§ Problem description:
Everything from the first line of the records to the line containing "link_obj('screw', bm, SCREW, ch, 60)", inclusive, is to be extracted exactly, and nothing more.

Begin Dataset content

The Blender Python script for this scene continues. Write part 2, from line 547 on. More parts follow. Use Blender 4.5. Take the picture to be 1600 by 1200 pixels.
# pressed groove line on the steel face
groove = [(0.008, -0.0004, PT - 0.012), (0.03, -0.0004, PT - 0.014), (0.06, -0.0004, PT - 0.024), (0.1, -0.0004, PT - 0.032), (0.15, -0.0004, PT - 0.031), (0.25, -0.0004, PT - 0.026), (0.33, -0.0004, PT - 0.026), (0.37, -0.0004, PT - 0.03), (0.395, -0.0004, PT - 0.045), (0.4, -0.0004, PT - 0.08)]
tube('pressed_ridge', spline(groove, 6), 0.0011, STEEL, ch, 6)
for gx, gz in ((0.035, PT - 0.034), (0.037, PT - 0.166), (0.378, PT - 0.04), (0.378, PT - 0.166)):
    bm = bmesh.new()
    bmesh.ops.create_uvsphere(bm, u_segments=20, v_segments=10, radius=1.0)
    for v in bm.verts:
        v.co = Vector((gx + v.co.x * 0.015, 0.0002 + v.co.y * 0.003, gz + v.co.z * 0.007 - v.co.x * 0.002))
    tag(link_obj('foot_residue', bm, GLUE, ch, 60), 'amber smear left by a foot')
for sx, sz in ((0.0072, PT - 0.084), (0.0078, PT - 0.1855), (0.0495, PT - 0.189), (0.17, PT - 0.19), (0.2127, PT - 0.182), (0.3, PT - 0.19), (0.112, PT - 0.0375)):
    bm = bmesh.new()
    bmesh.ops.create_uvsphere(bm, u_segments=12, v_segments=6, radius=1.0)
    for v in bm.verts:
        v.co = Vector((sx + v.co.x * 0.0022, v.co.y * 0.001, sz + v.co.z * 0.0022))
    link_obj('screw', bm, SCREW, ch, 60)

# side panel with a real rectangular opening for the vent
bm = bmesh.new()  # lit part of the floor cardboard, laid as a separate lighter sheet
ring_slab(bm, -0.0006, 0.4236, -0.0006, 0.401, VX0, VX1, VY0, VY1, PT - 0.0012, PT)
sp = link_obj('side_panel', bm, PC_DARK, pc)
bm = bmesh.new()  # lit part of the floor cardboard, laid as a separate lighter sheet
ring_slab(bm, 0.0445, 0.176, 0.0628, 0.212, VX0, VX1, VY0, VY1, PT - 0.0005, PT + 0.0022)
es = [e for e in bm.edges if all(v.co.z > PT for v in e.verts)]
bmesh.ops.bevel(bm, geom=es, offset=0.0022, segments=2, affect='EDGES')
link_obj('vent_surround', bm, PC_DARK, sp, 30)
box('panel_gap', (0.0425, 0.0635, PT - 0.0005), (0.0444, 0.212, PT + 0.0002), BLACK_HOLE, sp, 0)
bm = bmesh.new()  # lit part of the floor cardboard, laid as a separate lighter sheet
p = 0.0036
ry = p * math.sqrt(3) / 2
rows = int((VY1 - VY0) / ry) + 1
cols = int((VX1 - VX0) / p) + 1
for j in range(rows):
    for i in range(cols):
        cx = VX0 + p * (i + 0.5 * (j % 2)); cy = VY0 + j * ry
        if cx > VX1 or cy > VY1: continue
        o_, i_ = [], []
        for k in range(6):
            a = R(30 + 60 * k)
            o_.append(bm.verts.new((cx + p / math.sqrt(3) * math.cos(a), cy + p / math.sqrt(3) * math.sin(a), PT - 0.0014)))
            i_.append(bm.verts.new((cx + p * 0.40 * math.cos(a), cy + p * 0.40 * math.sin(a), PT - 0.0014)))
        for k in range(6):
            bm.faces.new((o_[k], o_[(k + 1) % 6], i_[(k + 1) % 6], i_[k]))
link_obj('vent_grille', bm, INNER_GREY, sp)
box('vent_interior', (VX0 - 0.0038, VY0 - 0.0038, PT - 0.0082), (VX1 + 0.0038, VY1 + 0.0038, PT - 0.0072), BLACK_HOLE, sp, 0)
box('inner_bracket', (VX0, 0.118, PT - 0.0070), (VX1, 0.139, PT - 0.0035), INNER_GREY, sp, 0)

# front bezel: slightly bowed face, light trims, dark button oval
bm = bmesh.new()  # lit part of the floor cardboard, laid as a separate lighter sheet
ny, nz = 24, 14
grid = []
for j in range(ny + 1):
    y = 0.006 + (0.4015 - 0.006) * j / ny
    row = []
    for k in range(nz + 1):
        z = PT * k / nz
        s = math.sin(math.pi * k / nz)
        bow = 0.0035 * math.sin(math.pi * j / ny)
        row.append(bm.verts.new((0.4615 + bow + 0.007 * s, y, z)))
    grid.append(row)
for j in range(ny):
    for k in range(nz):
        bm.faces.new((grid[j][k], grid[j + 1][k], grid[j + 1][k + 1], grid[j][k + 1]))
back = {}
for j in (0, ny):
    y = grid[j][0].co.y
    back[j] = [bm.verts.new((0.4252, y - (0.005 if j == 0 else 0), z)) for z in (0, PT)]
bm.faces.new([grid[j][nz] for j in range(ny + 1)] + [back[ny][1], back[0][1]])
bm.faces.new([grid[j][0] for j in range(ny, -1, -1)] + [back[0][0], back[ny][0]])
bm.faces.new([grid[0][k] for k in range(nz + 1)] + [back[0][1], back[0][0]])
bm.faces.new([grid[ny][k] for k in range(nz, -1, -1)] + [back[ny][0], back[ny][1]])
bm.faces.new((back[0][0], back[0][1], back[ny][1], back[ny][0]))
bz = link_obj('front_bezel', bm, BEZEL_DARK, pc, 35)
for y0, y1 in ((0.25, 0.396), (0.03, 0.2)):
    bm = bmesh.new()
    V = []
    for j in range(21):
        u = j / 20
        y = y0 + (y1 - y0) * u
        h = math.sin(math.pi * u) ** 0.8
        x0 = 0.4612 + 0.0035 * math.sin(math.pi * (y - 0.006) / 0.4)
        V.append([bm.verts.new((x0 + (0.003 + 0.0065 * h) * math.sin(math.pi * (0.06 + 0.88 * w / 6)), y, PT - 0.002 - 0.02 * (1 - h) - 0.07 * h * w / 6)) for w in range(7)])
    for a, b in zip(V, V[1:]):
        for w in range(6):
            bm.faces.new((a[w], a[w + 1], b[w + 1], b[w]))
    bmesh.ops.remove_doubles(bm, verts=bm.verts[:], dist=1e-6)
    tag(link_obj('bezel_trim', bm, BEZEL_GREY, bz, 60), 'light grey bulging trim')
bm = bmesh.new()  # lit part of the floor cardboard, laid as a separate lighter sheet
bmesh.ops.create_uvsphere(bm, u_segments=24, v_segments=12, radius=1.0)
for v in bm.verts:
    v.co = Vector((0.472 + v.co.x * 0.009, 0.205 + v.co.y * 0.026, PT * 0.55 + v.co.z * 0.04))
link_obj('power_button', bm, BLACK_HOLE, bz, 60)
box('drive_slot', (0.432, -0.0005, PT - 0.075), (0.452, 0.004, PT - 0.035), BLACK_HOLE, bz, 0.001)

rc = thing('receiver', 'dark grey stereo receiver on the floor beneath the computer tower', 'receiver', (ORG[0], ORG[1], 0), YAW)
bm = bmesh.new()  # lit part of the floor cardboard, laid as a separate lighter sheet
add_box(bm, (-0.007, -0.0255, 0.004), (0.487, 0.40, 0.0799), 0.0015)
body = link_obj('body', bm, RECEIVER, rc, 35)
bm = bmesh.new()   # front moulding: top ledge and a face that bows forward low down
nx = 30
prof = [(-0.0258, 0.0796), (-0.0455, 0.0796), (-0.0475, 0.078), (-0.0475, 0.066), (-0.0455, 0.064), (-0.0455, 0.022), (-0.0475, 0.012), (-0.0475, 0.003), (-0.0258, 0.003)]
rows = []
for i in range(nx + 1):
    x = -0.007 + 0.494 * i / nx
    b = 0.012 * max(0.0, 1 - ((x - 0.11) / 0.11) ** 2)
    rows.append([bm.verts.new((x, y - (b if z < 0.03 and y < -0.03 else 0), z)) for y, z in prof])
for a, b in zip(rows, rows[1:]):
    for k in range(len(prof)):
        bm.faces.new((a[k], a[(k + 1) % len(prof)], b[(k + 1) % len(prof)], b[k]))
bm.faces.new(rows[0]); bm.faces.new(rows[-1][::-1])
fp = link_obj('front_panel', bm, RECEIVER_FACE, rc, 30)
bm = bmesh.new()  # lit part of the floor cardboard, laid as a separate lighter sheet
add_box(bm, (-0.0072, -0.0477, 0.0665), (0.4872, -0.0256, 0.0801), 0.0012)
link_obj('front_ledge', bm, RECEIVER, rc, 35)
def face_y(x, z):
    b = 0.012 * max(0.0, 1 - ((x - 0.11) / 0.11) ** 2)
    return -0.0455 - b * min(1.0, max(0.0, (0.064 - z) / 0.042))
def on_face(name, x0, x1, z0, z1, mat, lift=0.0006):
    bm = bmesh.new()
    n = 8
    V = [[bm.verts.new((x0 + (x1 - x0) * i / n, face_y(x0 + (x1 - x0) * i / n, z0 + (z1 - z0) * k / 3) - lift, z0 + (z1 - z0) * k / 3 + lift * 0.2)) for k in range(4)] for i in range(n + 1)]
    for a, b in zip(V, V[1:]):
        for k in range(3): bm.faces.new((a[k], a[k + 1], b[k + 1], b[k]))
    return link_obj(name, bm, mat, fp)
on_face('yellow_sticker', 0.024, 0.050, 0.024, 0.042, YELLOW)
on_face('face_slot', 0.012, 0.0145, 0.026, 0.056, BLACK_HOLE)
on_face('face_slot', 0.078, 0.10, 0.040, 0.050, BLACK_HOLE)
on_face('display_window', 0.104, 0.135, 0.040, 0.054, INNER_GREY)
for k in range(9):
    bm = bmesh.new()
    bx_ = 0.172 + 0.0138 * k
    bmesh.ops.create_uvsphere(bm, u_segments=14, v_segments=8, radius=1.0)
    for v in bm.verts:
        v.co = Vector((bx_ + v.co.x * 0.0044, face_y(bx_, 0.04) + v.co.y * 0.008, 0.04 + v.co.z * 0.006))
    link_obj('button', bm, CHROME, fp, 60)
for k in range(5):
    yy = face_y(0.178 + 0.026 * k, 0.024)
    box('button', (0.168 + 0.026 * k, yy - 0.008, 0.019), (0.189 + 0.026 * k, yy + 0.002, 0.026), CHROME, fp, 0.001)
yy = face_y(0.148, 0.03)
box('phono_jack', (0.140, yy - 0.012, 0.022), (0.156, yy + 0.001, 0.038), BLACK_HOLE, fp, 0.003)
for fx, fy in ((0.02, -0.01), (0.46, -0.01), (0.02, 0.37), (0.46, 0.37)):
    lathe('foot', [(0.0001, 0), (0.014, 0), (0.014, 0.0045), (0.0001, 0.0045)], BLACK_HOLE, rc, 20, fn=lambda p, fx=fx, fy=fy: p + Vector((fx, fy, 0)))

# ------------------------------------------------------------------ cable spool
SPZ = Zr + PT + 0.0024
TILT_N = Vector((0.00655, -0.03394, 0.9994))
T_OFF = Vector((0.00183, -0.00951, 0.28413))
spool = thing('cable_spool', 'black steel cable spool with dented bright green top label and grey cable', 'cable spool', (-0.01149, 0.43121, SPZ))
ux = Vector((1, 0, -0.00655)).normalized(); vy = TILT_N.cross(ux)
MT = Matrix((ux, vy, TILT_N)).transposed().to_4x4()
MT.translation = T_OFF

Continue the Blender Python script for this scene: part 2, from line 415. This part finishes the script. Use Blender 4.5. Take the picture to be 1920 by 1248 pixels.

End Dataset content

§ Written answer:
The Blender Python script for this scene continues. Write part 2, from line 547 on. More parts follow. Use Blender 4.5. Take the picture to be 1600 by 1200 pixels.
# pressed groove line on the steel face
groove = [(0.008, -0.0004, PT - 0.012), (0.03, -0.0004, PT - 0.014), (0.06, -0.0004, PT - 0.024), (0.1, -0.0004, PT - 0.032), (0.15, -0.0004, PT - 0.031), (0.25, -0.0004, PT - 0.026), (0.33, -0.0004, PT - 0.026), (0.37, -0.0004, PT - 0.03), (0.395, -0.0004, PT - 0.045), (0.4, -0.0004, PT - 0.08)]
tube('pressed_ridge', spline(groove, 6), 0.0011, STEEL, ch, 6)
for gx, gz in ((0.035, PT - 0.034), (0.037, PT - 0.166), (0.378, PT - 0.04), (0.378, PT - 0.166)):
    bm = bmesh.new()
    bmesh.ops.create_uvsphere(bm, u_segments=20, v_segments=10, radius=1.0)
    for v in bm.verts:
        v.co = Vector((gx + v.co.x * 0.015, 0.0002 + v.co.y * 0.003, gz + v.co.z * 0.007 - v.co.x * 0.002))
    tag(link_obj('foot_residue', bm, GLUE, ch, 60), 'amber smear left by a foot')
for sx, sz in ((0.0072, PT - 0.084), (0.0078, PT - 0.1855), (0.0495, PT - 0.189), (0.17, PT - 0.19), (0.2127, PT - 0.182), (0.3, PT - 0.19), (0.112, PT - 0.0375)):
    bm = bmesh.new()
    bmesh.ops.create_uvsphere(bm, u_segments=12, v_segments=6, radius=1.0)
    for v in bm.verts:
        v.co = Vector((sx + v.co.x * 0.0022, v.co.y * 0.001, sz + v.co.z * 0.0022))
    link_obj('screw', bm, SCREW, ch, 60)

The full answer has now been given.